Why We Were Thinking About Power of Attorney Documents on New Year’s Eve

When the ball dropped on New Year’s Eve we hope you were having a good time, and not thinking about your power of attorney documents. But we have a confession to make. We were thinking about power of attorney documents. Weird yes, but not totally bizarre. You see, South Carolina adopted a new law governing power of attorney documents in 2016, and it went into effect on January 1, 2017.

What Are Power of Attorney Documents?

Power of attorney documents are one of the most important parts of a modern estate plan. They allow you to say who will make decisions on your behalf if you have some sort of health problem that prevents you from making your own decisions.

Power of attorney documents can cover both healthcare and financial decision-making, and they can be set up to go into effect immediately, or only when needed.

For example, if you have a stroke, you may not be able to make important decisions, or communicate your decisions. If this happened, your power of attorney documents would spring into action and whoever you previously chose as your healthcare decision-maker could work with your doctors to get you the treatment you need. Meanwhile, your financial decision-maker could make sure your bills get paid on time out of your own checking account. After you recover, you could take over your own affairs again if you wanted to.

What Changed on January 1

On January 1, 2017, a new power of attorney law, the South Carolina Uniform Power of Attorney Act (SCUPOAA) went into effect, making the Palmetto State the 21st state to enact the Uniform Power of Attorney Act (UPOAA) since the National Conference of Commissioners on Uniform State Laws enacted the UPOAA in 2006.

The biggest change that people are going to notice is that the new law makes power of attorney documents “durable” by default. This means that the documents are still valid if the person they belong to becomes incapacitated. Previously, the loved ones of someone who became incapacitated would have to go to court and get guardianship rights in order to exercise power of attorney-like powers unless power of attorney documents were specifically drafted in order to avoid the need to go to court. Not having to go to court is going to make things easier on the loved ones of people who become incapacitated.
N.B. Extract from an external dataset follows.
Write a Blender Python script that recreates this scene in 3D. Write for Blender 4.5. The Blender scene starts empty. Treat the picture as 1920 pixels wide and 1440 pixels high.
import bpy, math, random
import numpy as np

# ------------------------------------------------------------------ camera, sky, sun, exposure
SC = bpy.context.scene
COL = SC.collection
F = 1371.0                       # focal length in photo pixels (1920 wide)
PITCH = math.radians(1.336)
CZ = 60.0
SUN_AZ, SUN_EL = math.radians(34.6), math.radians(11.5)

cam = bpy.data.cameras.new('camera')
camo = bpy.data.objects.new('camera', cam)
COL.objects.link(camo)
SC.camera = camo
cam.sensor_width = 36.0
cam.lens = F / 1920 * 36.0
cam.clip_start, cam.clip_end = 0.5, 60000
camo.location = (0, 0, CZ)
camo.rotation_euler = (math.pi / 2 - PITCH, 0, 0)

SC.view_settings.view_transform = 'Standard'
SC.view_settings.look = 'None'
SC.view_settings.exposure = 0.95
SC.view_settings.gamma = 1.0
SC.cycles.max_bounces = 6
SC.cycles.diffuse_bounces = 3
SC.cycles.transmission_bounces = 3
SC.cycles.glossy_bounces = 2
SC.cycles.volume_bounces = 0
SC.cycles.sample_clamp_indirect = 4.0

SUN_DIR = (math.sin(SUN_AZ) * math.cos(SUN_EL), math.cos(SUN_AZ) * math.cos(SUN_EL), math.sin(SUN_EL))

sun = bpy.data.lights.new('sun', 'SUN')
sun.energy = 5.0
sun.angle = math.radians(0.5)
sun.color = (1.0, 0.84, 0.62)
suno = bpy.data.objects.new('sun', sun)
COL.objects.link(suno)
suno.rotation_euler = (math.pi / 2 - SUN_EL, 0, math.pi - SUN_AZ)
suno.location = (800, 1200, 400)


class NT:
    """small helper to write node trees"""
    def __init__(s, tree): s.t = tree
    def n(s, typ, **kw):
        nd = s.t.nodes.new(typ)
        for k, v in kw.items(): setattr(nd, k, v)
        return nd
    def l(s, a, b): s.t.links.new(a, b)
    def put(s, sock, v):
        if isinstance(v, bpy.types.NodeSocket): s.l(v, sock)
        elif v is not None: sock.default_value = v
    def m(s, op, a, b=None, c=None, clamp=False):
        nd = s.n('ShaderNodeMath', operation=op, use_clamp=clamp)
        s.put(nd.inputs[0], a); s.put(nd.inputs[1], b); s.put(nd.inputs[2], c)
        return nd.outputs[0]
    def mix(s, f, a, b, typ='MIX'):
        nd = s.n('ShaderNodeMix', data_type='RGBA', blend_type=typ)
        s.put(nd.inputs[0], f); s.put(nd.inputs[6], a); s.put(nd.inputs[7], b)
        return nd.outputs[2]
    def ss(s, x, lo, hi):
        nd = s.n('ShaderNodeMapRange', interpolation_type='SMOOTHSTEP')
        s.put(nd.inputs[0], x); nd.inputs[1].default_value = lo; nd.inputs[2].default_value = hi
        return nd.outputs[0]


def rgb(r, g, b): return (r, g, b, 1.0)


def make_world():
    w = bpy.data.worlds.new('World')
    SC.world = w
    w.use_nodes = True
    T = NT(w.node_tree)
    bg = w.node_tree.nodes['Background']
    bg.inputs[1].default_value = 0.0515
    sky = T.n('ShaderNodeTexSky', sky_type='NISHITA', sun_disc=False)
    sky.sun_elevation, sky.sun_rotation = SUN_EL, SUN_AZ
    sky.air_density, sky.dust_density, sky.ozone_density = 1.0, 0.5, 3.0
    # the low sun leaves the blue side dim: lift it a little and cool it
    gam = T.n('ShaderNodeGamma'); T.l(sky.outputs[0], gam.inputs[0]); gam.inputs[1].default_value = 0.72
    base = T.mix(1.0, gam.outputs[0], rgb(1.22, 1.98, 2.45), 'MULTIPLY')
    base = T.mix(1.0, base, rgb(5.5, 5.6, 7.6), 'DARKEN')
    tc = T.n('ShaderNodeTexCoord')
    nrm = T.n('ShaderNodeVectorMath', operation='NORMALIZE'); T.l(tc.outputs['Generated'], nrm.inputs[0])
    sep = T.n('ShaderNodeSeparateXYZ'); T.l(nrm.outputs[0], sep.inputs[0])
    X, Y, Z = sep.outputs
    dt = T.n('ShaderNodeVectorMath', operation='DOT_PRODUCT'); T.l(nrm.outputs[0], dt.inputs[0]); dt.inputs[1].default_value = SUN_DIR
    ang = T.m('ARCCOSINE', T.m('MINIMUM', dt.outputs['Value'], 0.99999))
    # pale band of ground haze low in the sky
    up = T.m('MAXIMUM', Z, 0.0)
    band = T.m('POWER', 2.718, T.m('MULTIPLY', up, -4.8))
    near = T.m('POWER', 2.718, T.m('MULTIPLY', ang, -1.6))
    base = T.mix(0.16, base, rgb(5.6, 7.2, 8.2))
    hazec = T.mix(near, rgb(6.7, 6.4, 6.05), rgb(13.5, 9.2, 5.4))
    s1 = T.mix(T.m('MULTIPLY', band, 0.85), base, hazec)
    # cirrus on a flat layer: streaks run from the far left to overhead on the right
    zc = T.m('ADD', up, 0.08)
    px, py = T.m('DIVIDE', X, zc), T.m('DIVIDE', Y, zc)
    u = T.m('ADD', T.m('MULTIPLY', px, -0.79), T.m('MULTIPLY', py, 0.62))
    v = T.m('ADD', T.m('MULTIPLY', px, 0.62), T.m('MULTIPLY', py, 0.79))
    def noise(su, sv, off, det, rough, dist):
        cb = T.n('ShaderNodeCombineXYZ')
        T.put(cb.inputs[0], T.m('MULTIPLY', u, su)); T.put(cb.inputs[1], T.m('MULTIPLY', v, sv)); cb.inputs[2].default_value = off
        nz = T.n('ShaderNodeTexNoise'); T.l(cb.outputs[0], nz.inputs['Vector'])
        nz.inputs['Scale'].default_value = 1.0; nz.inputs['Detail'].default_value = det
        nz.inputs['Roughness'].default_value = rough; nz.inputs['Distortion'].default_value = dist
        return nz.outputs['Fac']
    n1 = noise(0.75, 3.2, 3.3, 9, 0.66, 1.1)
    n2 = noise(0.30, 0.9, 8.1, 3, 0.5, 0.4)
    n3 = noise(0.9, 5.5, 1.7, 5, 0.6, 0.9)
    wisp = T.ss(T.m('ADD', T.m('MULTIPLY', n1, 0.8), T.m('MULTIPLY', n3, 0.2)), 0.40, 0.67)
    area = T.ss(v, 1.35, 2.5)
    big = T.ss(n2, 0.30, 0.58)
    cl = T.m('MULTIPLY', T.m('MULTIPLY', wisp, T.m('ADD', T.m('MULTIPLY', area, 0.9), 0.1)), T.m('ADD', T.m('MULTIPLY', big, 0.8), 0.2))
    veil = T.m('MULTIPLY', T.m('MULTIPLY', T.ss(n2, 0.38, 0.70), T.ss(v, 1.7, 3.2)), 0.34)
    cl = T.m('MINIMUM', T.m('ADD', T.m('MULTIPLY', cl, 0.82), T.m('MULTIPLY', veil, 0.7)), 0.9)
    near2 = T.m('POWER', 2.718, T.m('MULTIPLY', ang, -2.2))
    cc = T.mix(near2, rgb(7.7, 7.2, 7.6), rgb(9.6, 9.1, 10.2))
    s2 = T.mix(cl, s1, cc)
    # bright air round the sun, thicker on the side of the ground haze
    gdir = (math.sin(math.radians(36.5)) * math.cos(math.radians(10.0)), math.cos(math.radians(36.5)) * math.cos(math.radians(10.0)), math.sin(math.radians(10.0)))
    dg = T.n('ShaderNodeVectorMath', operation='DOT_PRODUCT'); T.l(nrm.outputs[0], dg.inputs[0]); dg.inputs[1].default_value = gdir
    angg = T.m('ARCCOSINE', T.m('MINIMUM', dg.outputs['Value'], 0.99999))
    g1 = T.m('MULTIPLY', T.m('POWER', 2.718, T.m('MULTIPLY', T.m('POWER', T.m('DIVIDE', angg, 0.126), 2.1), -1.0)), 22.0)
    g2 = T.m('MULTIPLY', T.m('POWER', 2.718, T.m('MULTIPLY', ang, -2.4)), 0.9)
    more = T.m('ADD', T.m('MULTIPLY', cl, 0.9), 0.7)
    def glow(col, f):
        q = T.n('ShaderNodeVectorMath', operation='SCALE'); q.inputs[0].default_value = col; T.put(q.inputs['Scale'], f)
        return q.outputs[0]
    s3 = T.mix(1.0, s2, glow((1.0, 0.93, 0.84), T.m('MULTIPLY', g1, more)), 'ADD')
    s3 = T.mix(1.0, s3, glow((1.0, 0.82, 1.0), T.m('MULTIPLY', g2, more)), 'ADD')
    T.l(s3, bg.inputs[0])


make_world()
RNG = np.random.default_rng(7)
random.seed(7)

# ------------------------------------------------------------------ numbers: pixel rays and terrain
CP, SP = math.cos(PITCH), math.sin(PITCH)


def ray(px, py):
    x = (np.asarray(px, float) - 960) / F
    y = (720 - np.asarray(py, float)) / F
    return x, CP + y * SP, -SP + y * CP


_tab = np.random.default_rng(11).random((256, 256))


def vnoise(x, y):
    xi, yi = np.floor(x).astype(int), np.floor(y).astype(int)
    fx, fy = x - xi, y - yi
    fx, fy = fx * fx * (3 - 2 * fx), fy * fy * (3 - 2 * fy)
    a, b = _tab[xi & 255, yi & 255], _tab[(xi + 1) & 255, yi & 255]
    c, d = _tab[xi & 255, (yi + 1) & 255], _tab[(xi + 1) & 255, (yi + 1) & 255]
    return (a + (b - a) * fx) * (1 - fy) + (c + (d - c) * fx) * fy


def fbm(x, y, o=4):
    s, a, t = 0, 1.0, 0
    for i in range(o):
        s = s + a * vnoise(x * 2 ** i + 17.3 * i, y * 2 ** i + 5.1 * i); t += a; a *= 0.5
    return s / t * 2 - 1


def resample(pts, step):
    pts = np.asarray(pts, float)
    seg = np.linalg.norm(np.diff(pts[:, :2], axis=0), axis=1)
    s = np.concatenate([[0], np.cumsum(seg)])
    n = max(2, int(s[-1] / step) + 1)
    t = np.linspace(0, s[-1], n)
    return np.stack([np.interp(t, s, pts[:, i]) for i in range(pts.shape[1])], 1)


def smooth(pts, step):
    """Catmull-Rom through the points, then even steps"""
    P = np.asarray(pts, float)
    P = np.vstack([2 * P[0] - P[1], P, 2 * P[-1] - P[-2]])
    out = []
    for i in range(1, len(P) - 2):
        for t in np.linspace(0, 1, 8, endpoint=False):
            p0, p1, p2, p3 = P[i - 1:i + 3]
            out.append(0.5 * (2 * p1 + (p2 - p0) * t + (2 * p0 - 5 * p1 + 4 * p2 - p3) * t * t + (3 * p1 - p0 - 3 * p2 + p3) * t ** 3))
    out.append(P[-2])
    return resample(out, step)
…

South Carolinians Benefit From the New Law

One of the main benefits of the new law is that 20 other states have a nearly identical law. This means someone who does their estate planning in South Carolina, but then ends up moving to one of those states, does not need to rush to an attorney’s office to have new documents drawn up. The South Carolina documents will work exactly as intended.

It is important to note that power of attorney documents drafted in South Carolina will be valid in every state. And documents drafted in other states are valid here. But because different states have different laws, documents drafted in one state might work slightly differently in another state. This is the advantage of adopting the Uniform Power of Attorney Act. When the law is the same everywhere, there is no need to be concerned that a document will not work exactly as intended.